Friday, October 23, 2009

Planning Glitch Comes Back to Bite Paulton's Park

Back in August, it was reported that the future of two popular rides at Paulton's Park was in jeopardy due to an apparent misunderstanding of development rights. Cobra, a Gerstlauer custom Bobsled Coaster built in 2006, and Edge, a Zamperla Disk'O which made its debut in 2009, were constructed in an area on the periphery of the park which is designated "country park" as opposed to "amusement park". This designation dictates that planning permission must be obtained prior to moving forward with any proposed construction projects, but the owners of Paulton's Park never sought this permission.

When the New Forest National Park Authority (NPA) caught wind of this snafu, representatives approached Paulton's and requested that the park apply for a Lawful Development Certificate which would essentially grant the park retroactive permission to continue operating the two rides. The park complied, and initially it appeared that the application would be granted and the entire situation would blow over without incident. However, despite the support of both NPA planning officers and representatives from the local tourism industry, the planning committee rejected the application this week in a 7-5 vote, leaving a big question mark on the fate of Cobra and Edge. If Paulton's is unable to successfully appeal the NPA's decision, it will be left with no choice but to tear them down.

It appears the committee was swayed by the objections of a small percentage of local residents who complained about (what else?) increased noise and traffic and expressed concerns about maintaining the integrity of this historically rural area.

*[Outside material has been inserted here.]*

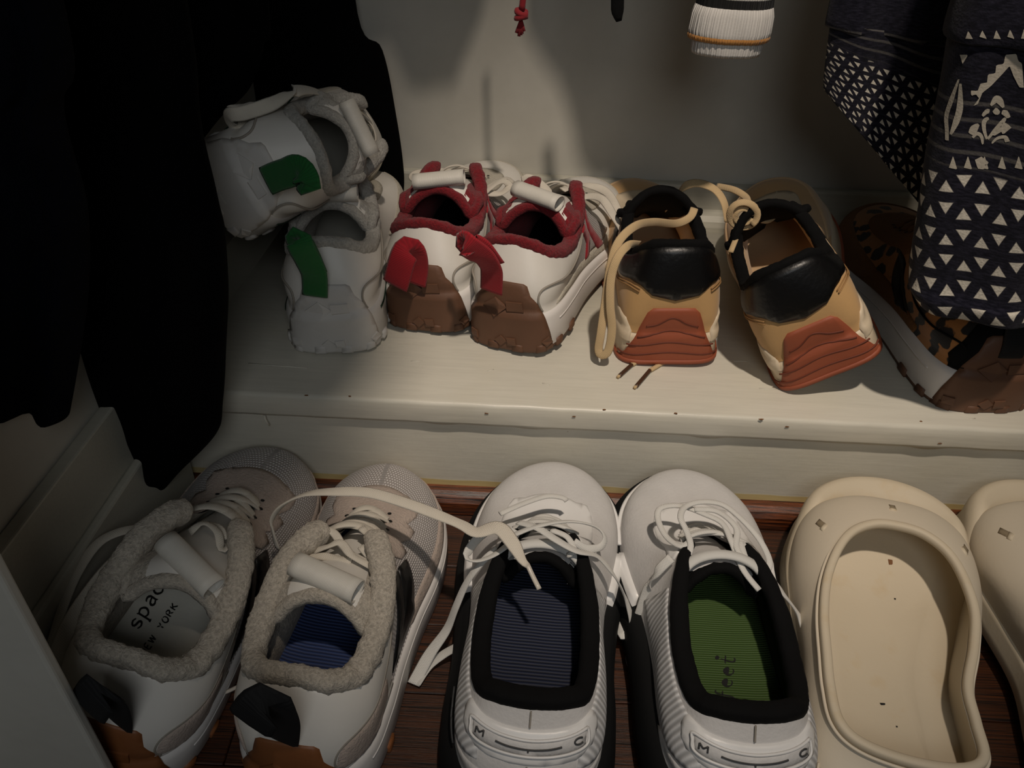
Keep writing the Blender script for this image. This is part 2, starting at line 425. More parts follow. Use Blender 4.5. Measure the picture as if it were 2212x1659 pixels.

However, their opinions are not shared by many members of the New Forest business and tourism community, who feel that the NPA's decision was irresponsible and could ultimately put a real hit on the local economy. I daresay the objectors' opinions aren't shared by park patrons or the enthusiast community, either. Cobra and Edge are arguably the most thrilling rides at Paulton's. And to die so young! You can kiss that ROI goodbye if you build a ride one year but you're forced to tear it down the next.

Paulton's directors have refrained from engaging in any public speculation at this point, other than to say that they are reviewing their options. Things certainly aren't looking good, but let's hope this dark cloud has a silver lining.